►

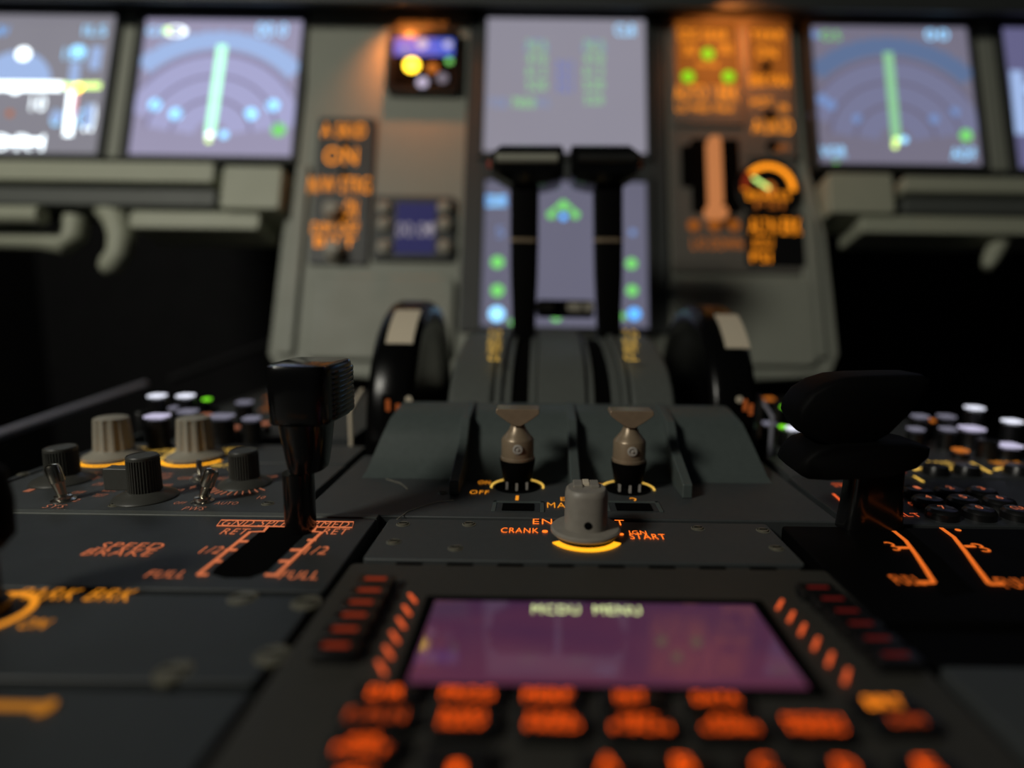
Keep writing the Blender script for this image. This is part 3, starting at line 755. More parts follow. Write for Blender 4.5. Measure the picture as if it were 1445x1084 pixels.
# ---- audio panels (far left and far right of the pedestal)
def cap_knob(parent, px, py, z, r, cap, h=None, cr=.8, sx=1.0):
    """small black push knob whose lit cap shows at px,py at height z"""
    u, v = PED.hit(px, py, z)
    m = MB(); m.lathe((u, v, -.001), (0, 0, 1), [(r * 1.15, 0), (r, .003), (r, z), (r * .9, z + .0006)], 'black_plastic', 20); kb = m.build('push_knob', parent)
    if cap:
        c = MB(); c.rbox(PED, u - r * cr * sx, u + r * cr * sx, v - r * cr, v + r * cr, z + .0006, z + .0016, r * .3, cap, 3); c.build('lit_cap', kb)
al = pedthing('audio_control_panel', 'far left audio panel with white lit knob caps and one green light', 'control panel', L_OUT + .002, -.107, YV(621), .50, 'pedestal_grey', group='audio panels either side of the trim wheels')
for (x, y, z, r, cap, sx) in ((222, 561, .020, .0050, 'cap_white', 1), (262, 561, .020, .0050, 'cap_white', 1), (222, 590, .016, .0055, 'cap_lilac', 1.15), (200, 580, .012, .004, None, 1), (245, 578, .014, .004, 'cap_white_dim', .6),
                   (292, 566, .016, .0026, 'cap_green', 1), (265, 583, .014, .0055, 'cap_white_dim', 1), (312, 590, .014, .0065, 'cap_white_dim', 1.1), (292, 588, .010, .003, 't_salmon_dim', 1), (355, 593, .012, .005, 'cap_white_dim', 1), (345, 570, .014, .005, 'cap_white_dim', 1),
                   (243, 600, .005, .004, None, 1), (330, 606, .004, .004, 't_salmon_dim', .8), (374, 600, .005, .003, 't_salmon_dim', 1), (300, 575, .012, .004, None, 1)):
    cap_knob(al, x, y, z, r, cap, sx=sx)
m = MB(); n = .0003
for (tx, x0, y0, x1, y1) in (('VHF1', 375, 557, 402, 564), ('HF1', 380, 566, 412, 573), ('INT', 372, 574, 405, 580)): m.ptext(PED, tx, x0, y0, x1, y1, n, 'p_orange_dim')
m.build('lettering', al)
ar = pedthing('audio_control_panel', 'far right audio panel with white and lilac lit knob caps', 'control panel', .130, R_OUT - .002, YV(640), .50, 'pedestal_grey', group='audio panels either side of the trim wheels')
for (x, y, z, r, cap, sx) in ((1375, 578, .018, .0052, 'cap_white', 1), (1428, 597, .014, .0050, 'cap_white', 1.05), (1371, 607, .010, .0066, 'cap_lilac', 1), (1423, 631, .006, .0060, 'cap_lilac', 1.1), (1292, 608, .010, .0045, 'cap_white_dim', 1),
                   (1337, 608, .010, .0045, 'cap_white_dim', 1), (1315, 596, .010, .0026, 'p_orange_dim', 1), (1298, 590, .014, .005, 'cap_white_dim', 1), (1335, 590, .014, .005, 'cap_white_dim', 1), (1355, 638, .003, .004, 'p_orange_dim', 1), (1395, 620, .010, .005, None, 1),
                   (1107, 577, .014, .0026, 'cap_green', 1), (1120, 575, .014, .0032, 'cap_white', 1), (1105, 605, .010, .0026, 'cap_green', 1), (1118, 607, .010, .0042, 'cap_white', 1), (1085, 600, .010, .004, 'cap_white_dim', 1), (1085, 565, .014, .004, 'p_orange_dim', 1)):
    cap_knob(ar, x, y, z, r, cap, sx=sx)

# ---- right: transponder panel
hr_ = pedthing('transponder_panel', 'transponder panel with round black number keys right of the flap lever', 'control panel', E_R + .003, R_OUT - .002, YV(733), YV(668), 'panel_dark')
lr = pedthing('right_lighting_panel', 'right lighting panel strip with yellow arcs and a slanting yellow line', 'control panel', E_R + .005, R_OUT - .002, YV(666), YV(640), 'pedestal_grey')
m = MB(); n = .0003
for px in (1320, 1364, 1436):
    u, v = PED.hit(px, 668, n); m.ribbon(PED, arc((u, v), .0085, 40, 140, 12), .0017, n, 't_yellow')
m.pline(PED, [(1371, 653), (1398, 667)], .0013, n, 't_yellow')
m.ptext(PED, 'FLOOD', 1314, 651, 1345, 657, n, 't_yellow'); m.ptext(PED, 'INTEG LT', 1404, 651, 1445, 658, n, 't_amber')
m.build('lettering', lr)
for px in (1320, 1364, 1436):
    u, v = PED.hit(px, 668); k = MB(); k.lathe((u, v, 0), (0, 0, 1), [(.0062, 0), (.0055, .003), (.005, .004)], 'black_plastic', 24); k.build('rotary_knob', lr)
for (x, y, tx) in ((1295, 689, '1'), (1341, 689, '2'), (1386, 690, '3'), (1310, 702, '4'), (1360, 702, '5'), (1411, 703, '6'), (1331, 717, '7'), (1383, 717, '0'), (1438, 718, 'CLR')):
    z = .0038; u, v = PED.hit(x, y, z)
    m = MB(); m.lathe((u, v, -.0005), (0, 0, 1), [(.0058, 0), (.0058, .0030), (.0050, .0041), (.0046, .0043)], 'black_plastic', 28); kb = m.build('number_key', hr_)
    l = MB(); l.letters(PED, tx, u, v + .0005, .0020 * (1 if len(tx) == 1 else 2.6), .0034, z + .0002, 't_key'); l.build('legend', kb)
m = MB(); n = .0003
m.ptext(PED, 'STBY', 1176, 682, 1194, 687, n, 't_mark'); m.ptext(PED, 'ALT', 1262, 724, 1298, 729, n, 't_mark'); m.pline(PED, [(1176, 697), (1188, 708)], .0010, n, 't_mark'); m.pline(PED, [(1290, 672), (1303, 680)], .0010, n, 't_yellow'); m.ptext(PED, 'ON', 1284, 709, 1292, 714, n, 't_mark')
m.pline(PED, [(1272, 665), (1278, 667)], .001, n, 't_red'); m.build('lettering', hr_)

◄

### [YOUR OBJECTIVE]
Copy each line exactly, and leave the pictures out of your copy.

### [THE REPLY]
Keep writing the Blender script for this image. This is part 3, starting at line 755. More parts follow. Write for Blender 4.5. Measure the picture as if it were 1445x1084 pixels.
# ---- audio panels (far left and far right of the pedestal)
def cap_knob(parent, px, py, z, r, cap, h=None, cr=.8, sx=1.0):
    """small black push knob whose lit cap shows at px,py at height z"""
    u, v = PED.hit(px, py, z)
    m = MB(); m.lathe((u, v, -.001), (0, 0, 1), [(r * 1.15, 0), (r, .003), (r, z), (r * .9, z + .0006)], 'black_plastic', 20); kb = m.build('push_knob', parent)
    if cap:
        c = MB(); c.rbox(PED, u - r * cr * sx, u + r * cr * sx, v - r * cr, v + r * cr, z + .0006, z + .0016, r * .3, cap, 3); c.build('lit_cap', kb)
al = pedthing('audio_control_panel', 'far left audio panel with white lit knob caps and one green light', 'control panel', L_OUT + .002, -.107, YV(621), .50, 'pedestal_grey', group='audio panels either side of the trim wheels')
for (x, y, z, r, cap, sx) in ((222, 561, .020, .0050, 'cap_white', 1), (262, 561, .020, .0050, 'cap_white', 1), (222, 590, .016, .0055, 'cap_lilac', 1.15), (200, 580, .012, .004, None, 1), (245, 578, .014, .004, 'cap_white_dim', .6),
                   (292, 566, .016, .0026, 'cap_green', 1), (265, 583, .014, .0055, 'cap_white_dim', 1), (312, 590, .014, .0065, 'cap_white_dim', 1.1), (292, 588, .010, .003, 't_salmon_dim', 1), (355, 593, .012, .005, 'cap_white_dim', 1), (345, 570, .014, .005, 'cap_white_dim', 1),
                   (243, 600, .005, .004, None, 1), (330, 606, .004, .004, 't_salmon_dim', .8), (374, 600, .005, .003, 't_salmon_dim', 1), (300, 575, .012, .004, None, 1)):
    cap_knob(al, x, y, z, r, cap, sx=sx)
m = MB(); n = .0003
for (tx, x0, y0, x1, y1) in (('VHF1', 375, 557, 402, 564), ('HF1', 380, 566, 412, 573), ('INT', 372, 574, 405, 580)): m.ptext(PED, tx, x0, y0, x1, y1, n, 'p_orange_dim')
m.build('lettering', al)
ar = pedthing('audio_control_panel', 'far right audio panel with white and lilac lit knob caps', 'control panel', .130, R_OUT - .002, YV(640), .50, 'pedestal_grey', group='audio panels either side of the trim wheels')
for (x, y, z, r, cap, sx) in ((1375, 578, .018, .0052, 'cap_white', 1), (1428, 597, .014, .0050, 'cap_white', 1.05), (1371, 607, .010, .0066, 'cap_lilac', 1), (1423, 631, .006, .0060, 'cap_lilac', 1.1), (1292, 608, .010, .0045, 'cap_white_dim', 1),
                   (1337, 608, .010, .0045, 'cap_white_dim', 1), (1315, 596, .010, .0026, 'p_orange_dim', 1), (1298, 590, .014, .005, 'cap_white_dim', 1), (1335, 590, .014, .005, 'cap_white_dim', 1), (1355, 638, .003, .004, 'p_orange_dim', 1), (1395, 620, .010, .005, None, 1),
                   (1107, 577, .014, .0026, 'cap_green', 1), (1120, 575, .014, .0032, 'cap_white', 1), (1105, 605, .010, .0026, 'cap_green', 1), (1118, 607, .010, .0042, 'cap_white', 1), (1085, 600, .010, .004, 'cap_white_dim', 1), (1085, 565, .014, .004, 'p_orange_dim', 1)):
    cap_knob(ar, x, y, z, r, cap, sx=sx)

# ---- right: transponder panel
hr_ = pedthing('transponder_panel', 'transponder panel with round black number keys right of the flap lever', 'control panel', E_R + .003, R_OUT - .002, YV(733), YV(668), 'panel_dark')
lr = pedthing('right_lighting_panel', 'right lighting panel strip with yellow arcs and a slanting yellow line', 'control panel', E_R + .005, R_OUT - .002, YV(666), YV(640), 'pedestal_grey')
m = MB(); n = .0003
for px in (1320, 1364, 1436):
    u, v = PED.hit(px, 668, n); m.ribbon(PED, arc((u, v), .0085, 40, 140, 12), .0017, n, 't_yellow')
m.pline(PED, [(1371, 653), (1398, 667)], .0013, n, 't_yellow')
m.ptext(PED, 'FLOOD', 1314, 651, 1345, 657, n, 't_yellow'); m.ptext(PED, 'INTEG LT', 1404, 651, 1445, 658, n, 't_amber')
m.build('lettering', lr)
for px in (1320, 1364, 1436):
    u, v = PED.hit(px, 668); k = MB(); k.lathe((u, v, 0), (0, 0, 1), [(.0062, 0), (.0055, .003), (.005, .004)], 'black_plastic', 24); k.build('rotary_knob', lr)
for (x, y, tx) in ((1295, 689, '1'), (1341, 689, '2'), (1386, 690, '3'), (1310, 702, '4'), (1360, 702, '5'), (1411, 703, '6'), (1331, 717, '7'), (1383, 717, '0'), (1438, 718, 'CLR')):
    z = .0038; u, v = PED.hit(x, y, z)
    m = MB(); m.lathe((u, v, -.0005), (0, 0, 1), [(.0058, 0), (.0058, .0030), (.0050, .0041), (.0046, .0043)], 'black_plastic', 28); kb = m.build('number_key', hr_)
    l = MB(); l.letters(PED, tx, u, v + .0005, .0020 * (1 if len(tx) == 1 else 2.6), .0034, z + .0002, 't_key'); l.build('legend', kb)
m = MB(); n = .0003
m.ptext(PED, 'STBY', 1176, 682, 1194, 687, n, 't_mark'); m.ptext(PED, 'ALT', 1262, 724, 1298, 729, n, 't_mark'); m.pline(PED, [(1176, 697), (1188, 708)], .0010, n, 't_mark'); m.pline(PED, [(1290, 672), (1303, 680)], .0010, n, 't_yellow'); m.ptext(PED, 'ON', 1284, 709, 1292, 714, n, 't_mark')
m.pline(PED, [(1272, 665), (1278, 667)], .001, n, 't_red'); m.build('lettering', hr_)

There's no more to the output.